Repairability and Damage Assessment of Controlled Rocking Masonry Walls with Energy Dissipation Accessible in a Steel Base

Abstract

ABSTRACT In recent years various studies have explored the seismic behavior of controlled rocking masonry walls (CRMWs) that utilize both gravity loading for self-centering and additional energy dissipation (ED) devices to regulate the response (ED-CRMWs). However, these studies had limitations because ED devices were installed on or within the masonry wall, making repairs difficult or impossible after ED yielding or fracturing. This study presents the testing of two half-scale CRMWs that were constructed with supplemental flexural yielding Energy dissipation devices Accessible in a Steel base (EASt-CRMWs). The proposed EASt-CRMWs simplify the installation of the energy dissipation devices and overall wall construction, while also allowing for easy replacement following damage. The walls were subjected to quasi-static, cyclic loading up to drifts of 2.35%, after which the ED devices were replaced, and the same wall was tested again. Wall 2 was built with a steel plate at the rocking point between the steel base and the foundation interface.
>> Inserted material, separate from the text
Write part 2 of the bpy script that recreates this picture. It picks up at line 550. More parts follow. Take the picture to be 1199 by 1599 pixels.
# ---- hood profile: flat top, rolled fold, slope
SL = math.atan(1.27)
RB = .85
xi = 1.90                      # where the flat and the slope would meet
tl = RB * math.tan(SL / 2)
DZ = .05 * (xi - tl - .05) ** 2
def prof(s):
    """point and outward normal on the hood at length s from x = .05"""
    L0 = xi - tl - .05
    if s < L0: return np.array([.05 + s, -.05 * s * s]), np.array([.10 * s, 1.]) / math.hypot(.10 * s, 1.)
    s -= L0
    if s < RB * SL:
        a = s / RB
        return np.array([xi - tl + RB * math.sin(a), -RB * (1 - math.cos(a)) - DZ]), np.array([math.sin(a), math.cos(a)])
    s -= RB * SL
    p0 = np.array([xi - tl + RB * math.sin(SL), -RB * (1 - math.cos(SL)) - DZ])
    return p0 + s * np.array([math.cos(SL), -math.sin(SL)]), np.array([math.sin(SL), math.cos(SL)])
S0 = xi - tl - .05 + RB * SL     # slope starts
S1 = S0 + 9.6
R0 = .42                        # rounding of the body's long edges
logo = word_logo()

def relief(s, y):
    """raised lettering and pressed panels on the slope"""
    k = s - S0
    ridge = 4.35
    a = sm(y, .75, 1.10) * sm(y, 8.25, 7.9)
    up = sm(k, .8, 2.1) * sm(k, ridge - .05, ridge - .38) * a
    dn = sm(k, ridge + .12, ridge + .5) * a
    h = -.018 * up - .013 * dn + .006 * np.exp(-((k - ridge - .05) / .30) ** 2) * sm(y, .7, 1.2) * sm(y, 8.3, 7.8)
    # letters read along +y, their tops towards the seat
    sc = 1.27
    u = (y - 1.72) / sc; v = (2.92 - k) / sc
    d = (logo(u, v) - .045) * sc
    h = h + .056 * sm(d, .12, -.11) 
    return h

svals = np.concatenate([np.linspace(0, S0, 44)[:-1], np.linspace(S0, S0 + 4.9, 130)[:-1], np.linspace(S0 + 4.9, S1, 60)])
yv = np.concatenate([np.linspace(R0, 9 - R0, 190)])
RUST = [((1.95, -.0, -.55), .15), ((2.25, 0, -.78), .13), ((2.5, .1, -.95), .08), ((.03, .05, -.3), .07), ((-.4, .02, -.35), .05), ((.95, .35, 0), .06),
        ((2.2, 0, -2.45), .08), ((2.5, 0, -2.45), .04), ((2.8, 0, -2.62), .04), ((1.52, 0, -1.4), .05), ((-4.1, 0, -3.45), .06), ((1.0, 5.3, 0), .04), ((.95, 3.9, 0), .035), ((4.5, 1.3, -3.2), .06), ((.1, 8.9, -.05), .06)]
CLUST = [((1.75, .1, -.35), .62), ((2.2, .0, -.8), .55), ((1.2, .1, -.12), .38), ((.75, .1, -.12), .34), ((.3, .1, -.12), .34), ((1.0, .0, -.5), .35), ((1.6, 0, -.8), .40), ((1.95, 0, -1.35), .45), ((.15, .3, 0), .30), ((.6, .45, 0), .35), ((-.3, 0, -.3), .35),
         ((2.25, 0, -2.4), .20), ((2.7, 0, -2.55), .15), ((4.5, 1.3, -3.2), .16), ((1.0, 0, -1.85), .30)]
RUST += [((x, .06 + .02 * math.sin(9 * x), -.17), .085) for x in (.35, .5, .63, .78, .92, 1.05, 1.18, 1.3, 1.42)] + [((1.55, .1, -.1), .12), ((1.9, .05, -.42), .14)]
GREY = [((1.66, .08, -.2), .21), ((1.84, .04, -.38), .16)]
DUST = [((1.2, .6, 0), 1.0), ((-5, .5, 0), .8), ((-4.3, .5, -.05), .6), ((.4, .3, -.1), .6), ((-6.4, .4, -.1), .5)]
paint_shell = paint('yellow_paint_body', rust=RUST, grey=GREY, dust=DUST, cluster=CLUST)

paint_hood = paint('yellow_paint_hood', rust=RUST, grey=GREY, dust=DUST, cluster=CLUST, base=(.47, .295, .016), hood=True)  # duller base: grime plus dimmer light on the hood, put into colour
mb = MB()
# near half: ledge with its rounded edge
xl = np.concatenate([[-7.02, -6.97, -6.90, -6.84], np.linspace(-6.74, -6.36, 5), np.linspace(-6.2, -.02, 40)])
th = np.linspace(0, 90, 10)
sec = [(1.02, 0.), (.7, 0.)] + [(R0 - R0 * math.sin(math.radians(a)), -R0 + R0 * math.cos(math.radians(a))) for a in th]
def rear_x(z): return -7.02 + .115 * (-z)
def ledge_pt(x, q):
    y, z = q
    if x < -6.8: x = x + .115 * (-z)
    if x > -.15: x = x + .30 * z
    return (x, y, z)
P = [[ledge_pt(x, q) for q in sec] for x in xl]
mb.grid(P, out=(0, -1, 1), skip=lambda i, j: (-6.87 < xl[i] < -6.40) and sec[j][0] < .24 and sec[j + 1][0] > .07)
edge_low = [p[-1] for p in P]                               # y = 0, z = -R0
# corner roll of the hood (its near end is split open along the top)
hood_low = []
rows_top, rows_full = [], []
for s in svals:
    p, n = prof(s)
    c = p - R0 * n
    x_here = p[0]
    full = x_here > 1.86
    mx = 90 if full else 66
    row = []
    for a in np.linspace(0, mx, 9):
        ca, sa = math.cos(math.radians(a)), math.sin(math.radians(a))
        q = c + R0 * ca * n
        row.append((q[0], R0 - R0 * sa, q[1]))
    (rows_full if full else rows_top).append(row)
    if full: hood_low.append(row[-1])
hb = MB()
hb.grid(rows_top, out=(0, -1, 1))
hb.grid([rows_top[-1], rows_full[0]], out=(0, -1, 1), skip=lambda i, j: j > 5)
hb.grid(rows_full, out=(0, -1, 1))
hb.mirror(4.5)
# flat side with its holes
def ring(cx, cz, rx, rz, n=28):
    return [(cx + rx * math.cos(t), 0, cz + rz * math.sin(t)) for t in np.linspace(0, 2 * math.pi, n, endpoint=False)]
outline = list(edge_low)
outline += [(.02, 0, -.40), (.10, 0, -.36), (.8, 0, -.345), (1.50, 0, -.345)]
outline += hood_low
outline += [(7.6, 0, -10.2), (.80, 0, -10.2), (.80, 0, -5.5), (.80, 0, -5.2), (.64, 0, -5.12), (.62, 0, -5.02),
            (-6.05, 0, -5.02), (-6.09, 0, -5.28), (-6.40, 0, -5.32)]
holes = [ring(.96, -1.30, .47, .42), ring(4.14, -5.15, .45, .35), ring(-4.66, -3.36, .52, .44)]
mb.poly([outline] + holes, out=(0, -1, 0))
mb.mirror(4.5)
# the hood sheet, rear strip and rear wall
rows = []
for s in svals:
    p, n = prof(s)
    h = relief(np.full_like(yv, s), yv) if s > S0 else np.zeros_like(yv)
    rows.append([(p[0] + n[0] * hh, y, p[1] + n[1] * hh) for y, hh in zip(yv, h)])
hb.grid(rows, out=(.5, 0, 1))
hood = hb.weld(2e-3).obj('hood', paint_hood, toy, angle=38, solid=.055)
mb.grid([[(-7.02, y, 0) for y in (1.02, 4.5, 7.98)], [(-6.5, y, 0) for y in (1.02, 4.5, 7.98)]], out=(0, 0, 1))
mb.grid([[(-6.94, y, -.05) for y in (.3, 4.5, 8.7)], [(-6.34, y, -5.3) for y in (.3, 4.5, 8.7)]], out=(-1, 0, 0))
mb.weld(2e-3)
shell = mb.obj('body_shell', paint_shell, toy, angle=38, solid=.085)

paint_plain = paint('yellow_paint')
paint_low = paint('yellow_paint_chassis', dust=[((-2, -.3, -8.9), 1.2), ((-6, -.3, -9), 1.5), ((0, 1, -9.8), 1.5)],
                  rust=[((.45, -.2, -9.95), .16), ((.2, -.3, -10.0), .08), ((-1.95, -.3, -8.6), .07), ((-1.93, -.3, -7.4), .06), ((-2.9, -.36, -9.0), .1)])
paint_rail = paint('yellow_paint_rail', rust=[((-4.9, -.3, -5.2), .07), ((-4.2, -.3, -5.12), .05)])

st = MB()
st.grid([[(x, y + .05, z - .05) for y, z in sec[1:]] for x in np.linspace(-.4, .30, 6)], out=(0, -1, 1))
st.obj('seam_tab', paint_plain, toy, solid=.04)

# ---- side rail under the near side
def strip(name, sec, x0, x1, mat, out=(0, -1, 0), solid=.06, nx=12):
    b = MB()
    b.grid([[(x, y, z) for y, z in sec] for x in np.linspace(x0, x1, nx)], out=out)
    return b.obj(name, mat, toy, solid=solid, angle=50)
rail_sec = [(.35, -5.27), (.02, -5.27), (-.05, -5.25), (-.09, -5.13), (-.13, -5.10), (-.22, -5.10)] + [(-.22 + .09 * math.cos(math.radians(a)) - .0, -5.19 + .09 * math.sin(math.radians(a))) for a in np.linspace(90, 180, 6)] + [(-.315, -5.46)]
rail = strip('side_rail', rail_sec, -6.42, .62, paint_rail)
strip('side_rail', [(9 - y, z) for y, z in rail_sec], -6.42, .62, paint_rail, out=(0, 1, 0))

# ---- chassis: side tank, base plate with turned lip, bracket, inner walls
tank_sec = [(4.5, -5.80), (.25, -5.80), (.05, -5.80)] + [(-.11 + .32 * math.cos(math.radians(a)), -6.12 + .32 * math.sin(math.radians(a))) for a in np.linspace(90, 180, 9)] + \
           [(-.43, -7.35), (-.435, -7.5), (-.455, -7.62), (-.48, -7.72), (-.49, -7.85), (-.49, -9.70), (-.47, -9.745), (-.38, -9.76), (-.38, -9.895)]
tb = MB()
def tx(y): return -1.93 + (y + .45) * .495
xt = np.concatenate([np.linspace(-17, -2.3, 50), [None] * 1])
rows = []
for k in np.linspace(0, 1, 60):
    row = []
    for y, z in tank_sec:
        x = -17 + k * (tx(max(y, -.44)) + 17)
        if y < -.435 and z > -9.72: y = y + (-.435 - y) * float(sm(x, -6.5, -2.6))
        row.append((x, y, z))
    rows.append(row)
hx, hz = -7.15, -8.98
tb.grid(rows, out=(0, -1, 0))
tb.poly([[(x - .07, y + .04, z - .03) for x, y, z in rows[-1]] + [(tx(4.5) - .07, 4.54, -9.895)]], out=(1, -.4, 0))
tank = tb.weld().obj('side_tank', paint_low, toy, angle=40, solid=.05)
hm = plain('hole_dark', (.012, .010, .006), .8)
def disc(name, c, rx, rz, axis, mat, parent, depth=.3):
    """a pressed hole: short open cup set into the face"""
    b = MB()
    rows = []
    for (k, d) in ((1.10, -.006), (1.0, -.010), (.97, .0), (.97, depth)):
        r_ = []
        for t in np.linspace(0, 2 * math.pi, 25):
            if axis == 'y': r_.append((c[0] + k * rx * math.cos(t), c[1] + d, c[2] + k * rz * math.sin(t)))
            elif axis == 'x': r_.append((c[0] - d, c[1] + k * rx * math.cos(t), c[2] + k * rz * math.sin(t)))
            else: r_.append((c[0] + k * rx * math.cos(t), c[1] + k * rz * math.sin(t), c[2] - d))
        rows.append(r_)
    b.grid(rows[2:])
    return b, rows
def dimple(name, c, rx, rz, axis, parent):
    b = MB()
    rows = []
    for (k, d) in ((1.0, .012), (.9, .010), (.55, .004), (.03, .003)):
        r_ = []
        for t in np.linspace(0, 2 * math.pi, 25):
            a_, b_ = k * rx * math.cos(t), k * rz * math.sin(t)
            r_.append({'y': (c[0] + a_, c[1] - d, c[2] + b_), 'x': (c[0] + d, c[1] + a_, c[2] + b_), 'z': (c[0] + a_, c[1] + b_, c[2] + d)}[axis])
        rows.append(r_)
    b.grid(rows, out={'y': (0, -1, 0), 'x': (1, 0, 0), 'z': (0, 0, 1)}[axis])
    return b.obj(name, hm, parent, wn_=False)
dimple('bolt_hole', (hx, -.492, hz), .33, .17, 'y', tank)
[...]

All five tests demonstrated a favorable self-centering response, with no significant damage to the walls. The ED devices were easily replaced between tests, and the damage was confined to them. Wall 2 had better performance because of the steel plates, which reduced damage to the mortar at the steel base-foundation interface, resulting in slightly decreased lateral load capacity at lower drift ratios upon retesting for Wall 1. Moreover, residual drifts were below 0.05% for all wall tests. Finally, a numerical model and a damage index proposed previously were validated based on the experimental work presented in this study as well as additional configurations of EASt-CRMWs presented in a previous recent study. The results demonstrate that the model can capture the overall response of the walls, and the damage index can accurately predict the location, type, and severity of the damage.